The Democrats have discovered that Obama is out of touch:
“In his own assessments of what went wrong, the president has lamented his inability to persuade voters on the merits of what he has done, and blamed the failure on his preoccupation with a full plate of crises. But a broad sample of Democratic officeholders and strategists said in interviews that the disconnect goes far deeper than that.”
And now the Clinton (Bill, not Hillary) nostalgia, which periodically has wafted through GOP ranks, is gripping forlorn Dems:
Obama “is not Bill Clinton in the sense that he’s not an extrovert. He doesn’t gain energy by connecting with people,” said a Democratic strategist, who worked in the Clinton White House and asked not to be named while offering a candid criticism. “He needs to be forced to do it, either by self-discipline or others. There’s no one around him who will do that. They accommodate him, and that is a bad thing.”
He’s also not Clinton in the sense that Obama is ideologically rigid, while Clinton was anything but. But Democrats are conflicted: go to the center or double down on the agenda that wiped out so many of them? Hmm. What to do, what to do? (Republicans are biting their lips and laughing into their sleeves. “Double down — puleeze,” they whisper knowingly to each other.)
The less-deluded Democrats are furious now, convinced that the White House is on a political suicide mission. The defeated Democratic gubernatorial candidate Alex Sink is beside herself:
“They got a huge wake-up call [on election day], but unfortunately they took a lot of Democrats down with them,” said Sink of the White House.
She added: “They just need to be better listeners and be better at reaching out to people who are on the ground to hear about the realities of their policies as well as politics.” …
“I think they were tone-deaf,” she said. “They weren’t interested in hearing my opinion on what was happening on the ground with the oil spill. And they never acknowledged that they had problems with the acceptance of health care reform.”
The new law, she said, is “unpopular particularly among seniors” — a key voting bloc in the Sunshine State.
None of this was hidden from view before the election, but Democratic officials and operatives were understandably reluctant to come forward. Now, with election returns in hand, they are pointing the finger at the White House. But let’s be fair. Much of the credit goes to Nancy Pelosi — who wants to continue her reign over what’s left of the Democratic House caucus. (To which Republicans say, “Go for it!”)

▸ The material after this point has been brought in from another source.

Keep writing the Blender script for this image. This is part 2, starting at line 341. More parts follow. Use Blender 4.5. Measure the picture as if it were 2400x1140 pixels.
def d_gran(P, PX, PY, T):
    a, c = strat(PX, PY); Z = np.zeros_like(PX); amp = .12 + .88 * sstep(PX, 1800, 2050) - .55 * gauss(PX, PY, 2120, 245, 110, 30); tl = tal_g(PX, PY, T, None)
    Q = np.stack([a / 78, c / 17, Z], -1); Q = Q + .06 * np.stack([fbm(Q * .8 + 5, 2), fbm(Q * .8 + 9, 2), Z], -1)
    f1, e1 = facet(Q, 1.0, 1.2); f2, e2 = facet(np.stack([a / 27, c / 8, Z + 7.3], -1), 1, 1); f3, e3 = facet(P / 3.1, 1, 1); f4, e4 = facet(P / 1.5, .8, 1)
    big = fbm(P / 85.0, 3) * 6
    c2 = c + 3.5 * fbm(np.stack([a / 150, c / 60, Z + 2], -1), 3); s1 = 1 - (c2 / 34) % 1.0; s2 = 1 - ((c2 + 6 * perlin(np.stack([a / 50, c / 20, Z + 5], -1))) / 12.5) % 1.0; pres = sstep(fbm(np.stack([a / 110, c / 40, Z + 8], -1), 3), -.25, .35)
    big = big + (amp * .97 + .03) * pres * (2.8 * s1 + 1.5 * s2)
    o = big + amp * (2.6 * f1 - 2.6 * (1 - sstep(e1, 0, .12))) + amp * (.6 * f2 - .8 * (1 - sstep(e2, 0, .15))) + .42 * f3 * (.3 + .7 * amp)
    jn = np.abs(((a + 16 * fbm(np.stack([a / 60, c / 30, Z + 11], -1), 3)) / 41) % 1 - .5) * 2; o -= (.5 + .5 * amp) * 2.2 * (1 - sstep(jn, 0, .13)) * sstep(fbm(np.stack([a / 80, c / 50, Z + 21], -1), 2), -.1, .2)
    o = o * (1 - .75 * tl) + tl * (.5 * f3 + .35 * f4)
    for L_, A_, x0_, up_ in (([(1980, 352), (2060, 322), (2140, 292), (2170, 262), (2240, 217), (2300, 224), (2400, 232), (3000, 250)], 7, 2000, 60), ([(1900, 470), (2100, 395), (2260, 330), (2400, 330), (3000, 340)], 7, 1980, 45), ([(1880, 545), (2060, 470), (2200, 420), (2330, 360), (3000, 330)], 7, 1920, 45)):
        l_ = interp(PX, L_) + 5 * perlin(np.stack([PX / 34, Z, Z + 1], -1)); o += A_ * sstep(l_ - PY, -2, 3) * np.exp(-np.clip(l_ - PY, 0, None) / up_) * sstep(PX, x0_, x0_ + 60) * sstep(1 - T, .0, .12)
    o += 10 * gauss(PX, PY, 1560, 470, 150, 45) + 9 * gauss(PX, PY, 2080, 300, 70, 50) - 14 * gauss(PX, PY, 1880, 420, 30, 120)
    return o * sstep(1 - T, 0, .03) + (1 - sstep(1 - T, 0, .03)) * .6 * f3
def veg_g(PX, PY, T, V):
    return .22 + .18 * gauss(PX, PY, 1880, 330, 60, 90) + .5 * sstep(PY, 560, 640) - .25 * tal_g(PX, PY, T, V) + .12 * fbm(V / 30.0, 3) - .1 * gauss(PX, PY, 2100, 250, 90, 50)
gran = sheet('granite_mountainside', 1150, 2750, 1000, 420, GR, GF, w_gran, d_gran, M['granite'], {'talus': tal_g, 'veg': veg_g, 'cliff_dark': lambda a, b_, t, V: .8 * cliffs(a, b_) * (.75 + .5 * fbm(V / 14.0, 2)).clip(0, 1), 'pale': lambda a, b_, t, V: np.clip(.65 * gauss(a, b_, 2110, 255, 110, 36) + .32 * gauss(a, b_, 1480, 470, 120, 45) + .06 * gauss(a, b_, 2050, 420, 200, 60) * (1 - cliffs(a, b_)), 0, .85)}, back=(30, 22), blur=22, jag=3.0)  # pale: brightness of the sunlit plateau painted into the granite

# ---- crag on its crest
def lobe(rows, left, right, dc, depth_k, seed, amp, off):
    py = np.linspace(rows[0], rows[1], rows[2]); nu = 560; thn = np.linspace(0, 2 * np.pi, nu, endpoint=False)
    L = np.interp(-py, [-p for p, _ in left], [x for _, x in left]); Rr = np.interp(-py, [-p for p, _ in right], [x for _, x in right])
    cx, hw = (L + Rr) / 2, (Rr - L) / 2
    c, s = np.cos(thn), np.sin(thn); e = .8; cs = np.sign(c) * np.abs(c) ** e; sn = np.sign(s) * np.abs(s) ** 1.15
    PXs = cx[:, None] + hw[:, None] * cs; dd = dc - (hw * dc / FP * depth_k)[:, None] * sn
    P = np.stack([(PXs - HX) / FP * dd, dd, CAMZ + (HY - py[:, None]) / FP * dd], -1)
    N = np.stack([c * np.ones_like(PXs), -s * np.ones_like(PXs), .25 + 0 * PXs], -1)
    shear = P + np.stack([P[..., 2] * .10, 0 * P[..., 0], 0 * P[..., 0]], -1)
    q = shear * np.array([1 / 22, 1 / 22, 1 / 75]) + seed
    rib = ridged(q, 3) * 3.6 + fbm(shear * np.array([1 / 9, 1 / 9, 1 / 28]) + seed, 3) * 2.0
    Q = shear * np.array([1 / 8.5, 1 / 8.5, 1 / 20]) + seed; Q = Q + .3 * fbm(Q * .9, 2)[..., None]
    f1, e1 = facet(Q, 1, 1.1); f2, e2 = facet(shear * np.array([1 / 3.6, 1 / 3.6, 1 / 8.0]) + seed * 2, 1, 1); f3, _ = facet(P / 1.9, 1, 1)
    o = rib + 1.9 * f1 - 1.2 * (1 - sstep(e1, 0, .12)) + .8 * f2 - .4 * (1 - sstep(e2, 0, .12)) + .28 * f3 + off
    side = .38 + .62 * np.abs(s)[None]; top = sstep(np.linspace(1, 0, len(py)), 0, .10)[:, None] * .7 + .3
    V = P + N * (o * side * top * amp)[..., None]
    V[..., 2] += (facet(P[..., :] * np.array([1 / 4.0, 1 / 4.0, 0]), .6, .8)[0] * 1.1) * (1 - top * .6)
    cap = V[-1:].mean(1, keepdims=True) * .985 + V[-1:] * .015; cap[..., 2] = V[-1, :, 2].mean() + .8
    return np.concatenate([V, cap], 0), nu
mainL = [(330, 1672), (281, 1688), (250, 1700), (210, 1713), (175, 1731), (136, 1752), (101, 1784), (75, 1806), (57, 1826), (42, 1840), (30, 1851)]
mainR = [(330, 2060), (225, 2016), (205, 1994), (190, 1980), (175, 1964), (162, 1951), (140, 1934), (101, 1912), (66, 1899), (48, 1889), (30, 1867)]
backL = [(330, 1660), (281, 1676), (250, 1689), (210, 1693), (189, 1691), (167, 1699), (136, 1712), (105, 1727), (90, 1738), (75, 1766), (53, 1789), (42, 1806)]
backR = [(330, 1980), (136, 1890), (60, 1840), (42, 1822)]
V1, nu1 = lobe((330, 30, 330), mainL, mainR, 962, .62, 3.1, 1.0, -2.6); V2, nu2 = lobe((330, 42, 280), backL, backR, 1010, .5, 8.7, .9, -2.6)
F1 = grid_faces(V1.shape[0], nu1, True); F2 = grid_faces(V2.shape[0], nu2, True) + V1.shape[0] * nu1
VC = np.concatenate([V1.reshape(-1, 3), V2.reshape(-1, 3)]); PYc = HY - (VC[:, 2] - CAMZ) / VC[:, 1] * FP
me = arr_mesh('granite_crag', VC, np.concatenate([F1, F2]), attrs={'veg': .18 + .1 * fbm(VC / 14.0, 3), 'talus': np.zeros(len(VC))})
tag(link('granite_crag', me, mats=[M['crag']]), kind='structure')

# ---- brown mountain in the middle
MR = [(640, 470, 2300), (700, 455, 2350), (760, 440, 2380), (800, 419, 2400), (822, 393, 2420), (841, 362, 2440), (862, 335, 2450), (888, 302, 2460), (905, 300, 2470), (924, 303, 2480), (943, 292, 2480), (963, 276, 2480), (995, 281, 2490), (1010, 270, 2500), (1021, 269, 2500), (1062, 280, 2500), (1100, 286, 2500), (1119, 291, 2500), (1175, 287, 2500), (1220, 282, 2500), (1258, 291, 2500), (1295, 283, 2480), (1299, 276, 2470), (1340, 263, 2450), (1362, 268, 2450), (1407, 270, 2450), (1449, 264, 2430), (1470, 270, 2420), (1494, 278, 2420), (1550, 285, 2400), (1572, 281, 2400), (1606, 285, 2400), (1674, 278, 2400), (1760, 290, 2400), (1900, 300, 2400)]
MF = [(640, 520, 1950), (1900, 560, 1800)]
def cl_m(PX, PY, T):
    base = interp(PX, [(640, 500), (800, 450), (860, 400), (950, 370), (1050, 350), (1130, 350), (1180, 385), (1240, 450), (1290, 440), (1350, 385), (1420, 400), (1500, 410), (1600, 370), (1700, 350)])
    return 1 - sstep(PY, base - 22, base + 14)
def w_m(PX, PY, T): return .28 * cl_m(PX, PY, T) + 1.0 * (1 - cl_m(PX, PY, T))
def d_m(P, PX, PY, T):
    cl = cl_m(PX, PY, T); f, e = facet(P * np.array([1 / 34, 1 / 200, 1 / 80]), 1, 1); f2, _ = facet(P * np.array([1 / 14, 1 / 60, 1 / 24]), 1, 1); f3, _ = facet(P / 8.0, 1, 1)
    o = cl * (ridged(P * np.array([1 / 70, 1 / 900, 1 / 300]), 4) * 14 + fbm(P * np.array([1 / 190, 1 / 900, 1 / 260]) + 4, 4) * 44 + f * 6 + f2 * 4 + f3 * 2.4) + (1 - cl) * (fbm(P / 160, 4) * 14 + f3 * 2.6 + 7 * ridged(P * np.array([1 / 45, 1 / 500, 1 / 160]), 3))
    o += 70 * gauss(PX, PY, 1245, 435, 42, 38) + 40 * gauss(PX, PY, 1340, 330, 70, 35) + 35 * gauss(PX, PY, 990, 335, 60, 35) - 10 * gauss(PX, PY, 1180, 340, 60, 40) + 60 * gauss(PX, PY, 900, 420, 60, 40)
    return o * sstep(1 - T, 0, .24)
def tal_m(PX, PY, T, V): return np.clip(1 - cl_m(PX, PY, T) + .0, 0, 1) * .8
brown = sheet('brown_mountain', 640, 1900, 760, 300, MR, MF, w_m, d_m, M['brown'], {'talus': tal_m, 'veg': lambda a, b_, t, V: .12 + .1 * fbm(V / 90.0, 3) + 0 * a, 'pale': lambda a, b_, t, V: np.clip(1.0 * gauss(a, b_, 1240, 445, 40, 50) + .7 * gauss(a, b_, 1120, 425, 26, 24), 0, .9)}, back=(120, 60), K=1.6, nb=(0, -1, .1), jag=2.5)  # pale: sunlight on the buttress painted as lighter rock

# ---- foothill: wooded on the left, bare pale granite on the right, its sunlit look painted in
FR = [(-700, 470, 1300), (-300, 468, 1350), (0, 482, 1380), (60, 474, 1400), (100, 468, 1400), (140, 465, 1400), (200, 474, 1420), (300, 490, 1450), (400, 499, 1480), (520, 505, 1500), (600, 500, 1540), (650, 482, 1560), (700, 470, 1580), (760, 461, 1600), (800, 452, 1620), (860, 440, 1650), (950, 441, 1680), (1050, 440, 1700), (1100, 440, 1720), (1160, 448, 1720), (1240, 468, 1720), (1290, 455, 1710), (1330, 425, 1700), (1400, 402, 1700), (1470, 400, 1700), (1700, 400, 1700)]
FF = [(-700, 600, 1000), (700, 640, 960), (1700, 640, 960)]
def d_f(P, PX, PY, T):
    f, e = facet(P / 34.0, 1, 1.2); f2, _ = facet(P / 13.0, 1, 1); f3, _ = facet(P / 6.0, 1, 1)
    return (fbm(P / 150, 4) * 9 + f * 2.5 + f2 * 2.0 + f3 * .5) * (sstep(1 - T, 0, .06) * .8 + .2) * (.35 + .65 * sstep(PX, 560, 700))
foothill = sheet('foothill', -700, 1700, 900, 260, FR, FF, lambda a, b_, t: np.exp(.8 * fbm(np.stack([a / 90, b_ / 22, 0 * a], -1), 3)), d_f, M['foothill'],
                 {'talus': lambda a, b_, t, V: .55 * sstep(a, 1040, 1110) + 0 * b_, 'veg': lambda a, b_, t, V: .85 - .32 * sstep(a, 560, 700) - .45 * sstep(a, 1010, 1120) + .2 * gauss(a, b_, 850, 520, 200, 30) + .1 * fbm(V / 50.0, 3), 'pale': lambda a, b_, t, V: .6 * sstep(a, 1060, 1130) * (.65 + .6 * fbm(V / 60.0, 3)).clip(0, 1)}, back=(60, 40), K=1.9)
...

The White House seems unconvinced that the problem is the agenda, not just a remote and increasingly unlikable president. They’ll try to “warm him up” and do more feel-your-pain moments. But the core problem remains: Obama is infatuated with his own agenda and it is that agenda that is the recipe for the minority-status of his party.
And in all of this, one wonders what the left-leaning intelligentsia has learned. A Harvard Law Review editor, a law professor, a garden-variety leftist, a talker-not-a-doer, and a proponent of American un-exceptionalism is a bust as president. In short, someone like them is utterly incapable of leading the country, and to rescue himself he will have to shed the very qualities and beliefs they hold dear. You can understand why they’d prefer to label the rest of the country “crazy.”